WHAT THIS TASK INVOLVES: Transcribe each of the records below exactly, excluding all pictures.

MATERIAL FOR THIS TASK:
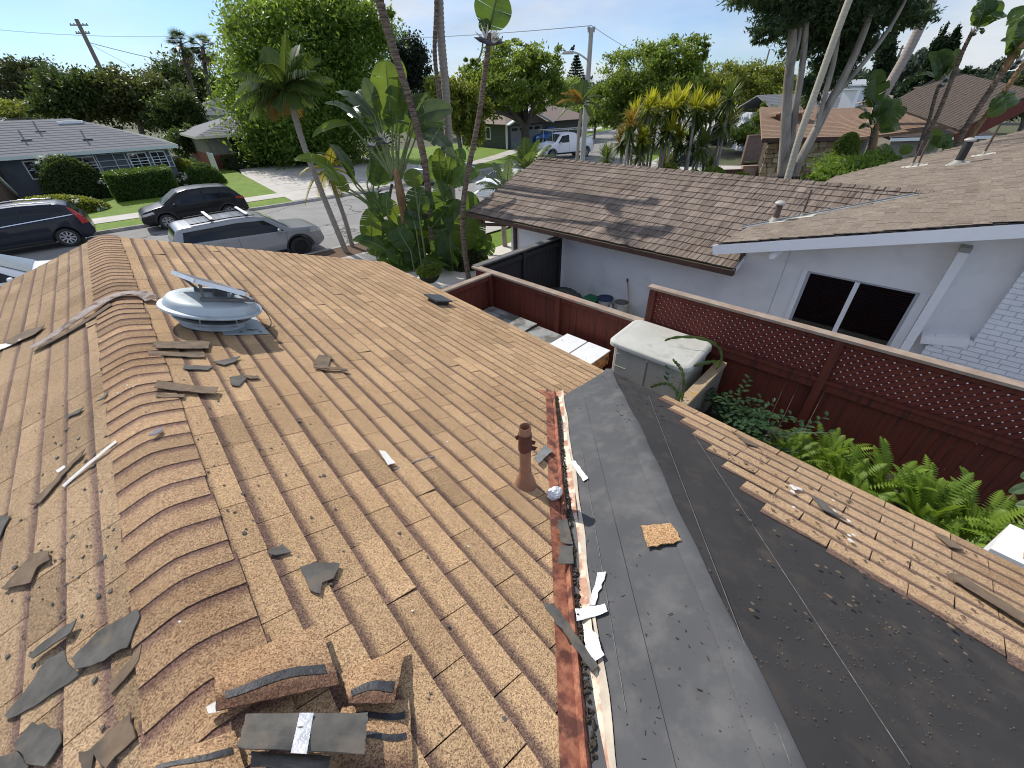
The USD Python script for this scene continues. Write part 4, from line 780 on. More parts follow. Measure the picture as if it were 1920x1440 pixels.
# ------------------------------------------------------------------ sheets and boards stored along the low fence
M_SHEET = mat('grey_translucent_sheet', (0.30, 0.31, 0.31), (0.38, 0.39, 0.39), rough=0.35, scale=2.5, detail=6, c3=(0.17, 0.165, 0.15), s3=3.0, lo3=0.45, hi3=0.56)
for k, (u0, u1, z, lab) in enumerate(((4.72, 6.0, 1.10, 'longer stained grey plastic sheet lying along the low red fence'), (4.05, 4.80, 1.065, 'shorter grey plastic sheet between the long sheet and the white boards'))):
    s_ = thing('plastic_sheet', lab, 'sheet')
    m = MB(); n = 40; us = np.linspace(u0, u1, n)
    V = [uv(a, v, z + 0.002 * math.sin(v * 60) + 0.03 * (v - 5.0)) for a in (u0, u1) for v in np.linspace(4.55, 5.56, n)]
    V = V + [q - np.array([0, 0, 0.004]) for q in V]; F = [[i, i + 1, n + i + 1, n + i] for i in range(n - 1)] + [[2 * n + i, 3 * n + i, 3 * n + i + 1, 2 * n + i + 1] for i in range(n - 1)]
    m.add(V, F); t = m.tm(); trimesh.repair.fix_normals(t); obj('sheet', t, M_SHEET, s_, smooth=50)
    for v in (4.75, 5.15, 5.50): one('batten', mat('grey_batten', (0.2, 0.19, 0.17), rough=0.9), s_, u0 + 0.02, u1 - 0.02, v - 0.02, v + 0.02, z - 0.05, z - 0.012)
    for a in (u0 + 0.1, u1 - 0.1): one('leg', MATS['grey_batten'], s_, a - 0.02, a + 0.02, 5.48, 5.52, 0.03, z - 0.052)
M_WB = mat('chalky_white_board', (0.72, 0.74, 0.76), (0.80, 0.82, 0.84), rough=0.6, scale=5, detail=8, c3=(0.45, 0.46, 0.48), s3=9, lo3=0.62, hi3=0.72)
M_OR = mat('orange_wood_edge', (0.50, 0.24, 0.09), (0.36, 0.16, 0.07), rough=0.8, scale=6, detail=8, c3=(0.09, 0.06, 0.05), s3=12, lo3=0.52, hi3=0.62)
for k, (u0, u1, lab) in enumerate(((3.50, 3.94, 'white topped flat box farther from the shed, under the roof eave'), (3.02, 3.47, 'white topped flat box with orange wooden side next to the shed'))):
    b_ = thing('white_box', lab, 'box')
    one('top', M_WB, b_, u0, u1, 4.6, 5.50, 1.18, 1.20); one('side', M_OR, b_, u0 + 0.008, u1 - 0.008, 4.61, 5.49, 0.93, 1.178); one('base', MATS['grey_batten'], b_, u0 + 0.05, u1 - 0.05, 4.7, 5.4, 0.03, 0.928)
# ------------------------------------------------------------------ things left along the white wall in the side yard
M_TARP = mat('dark_tarp', (0.05, 0.052, 0.05), (0.085, 0.085, 0.08), rough=0.8, scale=6)
def heap(name, label, cat, c, d, m, seed, part='cloth'):
    t = trimesh.creation.icosphere(4); n = meshkit.fbm(t.vertices * 1.7 + seed, 4, seed) - 0.5
    t.vertices *= (1 + 0.55 * n)[:, None]; t.vertices[:, 2] = np.maximum(t.vertices[:, 2], -0.35); t.vertices *= np.array(d) / 2
    t.vertices = t.vertices @ AXN + uv(*c); h = thing(name, label, cat); obj(part, t, m, h, smooth=60); return h
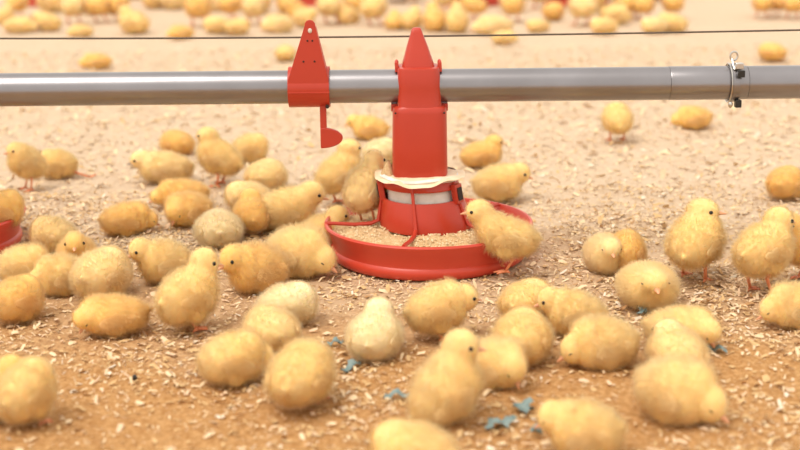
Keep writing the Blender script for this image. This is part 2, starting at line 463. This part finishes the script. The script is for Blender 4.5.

EXERCISE RESPONSE:
The USD Python script for this scene continues. Write part 4, from line 780 on. More parts follow. Measure the picture as if it were 1920x1440 pixels.
# ------------------------------------------------------------------ sheets and boards stored along the low fence
M_SHEET = mat('grey_translucent_sheet', (0.30, 0.31, 0.31), (0.38, 0.39, 0.39), rough=0.35, scale=2.5, detail=6, c3=(0.17, 0.165, 0.15), s3=3.0, lo3=0.45, hi3=0.56)
for k, (u0, u1, z, lab) in enumerate(((4.72, 6.0, 1.10, 'longer stained grey plastic sheet lying along the low red fence'), (4.05, 4.80, 1.065, 'shorter grey plastic sheet between the long sheet and the white boards'))):
    s_ = thing('plastic_sheet', lab, 'sheet')
    m = MB(); n = 40; us = np.linspace(u0, u1, n)
    V = [uv(a, v, z + 0.002 * math.sin(v * 60) + 0.03 * (v - 5.0)) for a in (u0, u1) for v in np.linspace(4.55, 5.56, n)]
    V = V + [q - np.array([0, 0, 0.004]) for q in V]; F = [[i, i + 1, n + i + 1, n + i] for i in range(n - 1)] + [[2 * n + i, 3 * n + i, 3 * n + i + 1, 2 * n + i + 1] for i in range(n - 1)]
    m.add(V, F); t = m.tm(); trimesh.repair.fix_normals(t); obj('sheet', t, M_SHEET, s_, smooth=50)
    for v in (4.75, 5.15, 5.50): one('batten', mat('grey_batten', (0.2, 0.19, 0.17), rough=0.9), s_, u0 + 0.02, u1 - 0.02, v - 0.02, v + 0.02, z - 0.05, z - 0.012)
    for a in (u0 + 0.1, u1 - 0.1): one('leg', MATS['grey_batten'], s_, a - 0.02, a + 0.02, 5.48, 5.52, 0.03, z - 0.052)
M_WB = mat('chalky_white_board', (0.72, 0.74, 0.76), (0.80, 0.82, 0.84), rough=0.6, scale=5, detail=8, c3=(0.45, 0.46, 0.48), s3=9, lo3=0.62, hi3=0.72)
M_OR = mat('orange_wood_edge', (0.50, 0.24, 0.09), (0.36, 0.16, 0.07), rough=0.8, scale=6, detail=8, c3=(0.09, 0.06, 0.05), s3=12, lo3=0.52, hi3=0.62)
for k, (u0, u1, lab) in enumerate(((3.50, 3.94, 'white topped flat box farther from the shed, under the roof eave'), (3.02, 3.47, 'white topped flat box with orange wooden side next to the shed'))):
    b_ = thing('white_box', lab, 'box')
    one('top', M_WB, b_, u0, u1, 4.6, 5.50, 1.18, 1.20); one('side', M_OR, b_, u0 + 0.008, u1 - 0.008, 4.61, 5.49, 0.93, 1.178); one('base', MATS['grey_batten'], b_, u0 + 0.05, u1 - 0.05, 4.7, 5.4, 0.03, 0.928)
# ------------------------------------------------------------------ things left along the white wall in the side yard
M_TARP = mat('dark_tarp', (0.05, 0.052, 0.05), (0.085, 0.085, 0.08), rough=0.8, scale=6)
def heap(name, label, cat, c, d, m, seed, part='cloth'):
    t = trimesh.creation.icosphere(4); n = meshkit.fbm(t.vertices * 1.7 + seed, 4, seed) - 0.5
    t.vertices *= (1 + 0.55 * n)[:, None]; t.vertices[:, 2] = np.maximum(t.vertices[:, 2], -0.35); t.vertices *= np.array(d) / 2
    t.vertices = t.vertices @ AXN + uv(*c); h = thing(name, label, cat); obj(part, t, m, h, smooth=60); return h
Keep writing the Blender script for this image. This is part 2, starting at line 463. This part finishes the script. The script is for Blender 4.5.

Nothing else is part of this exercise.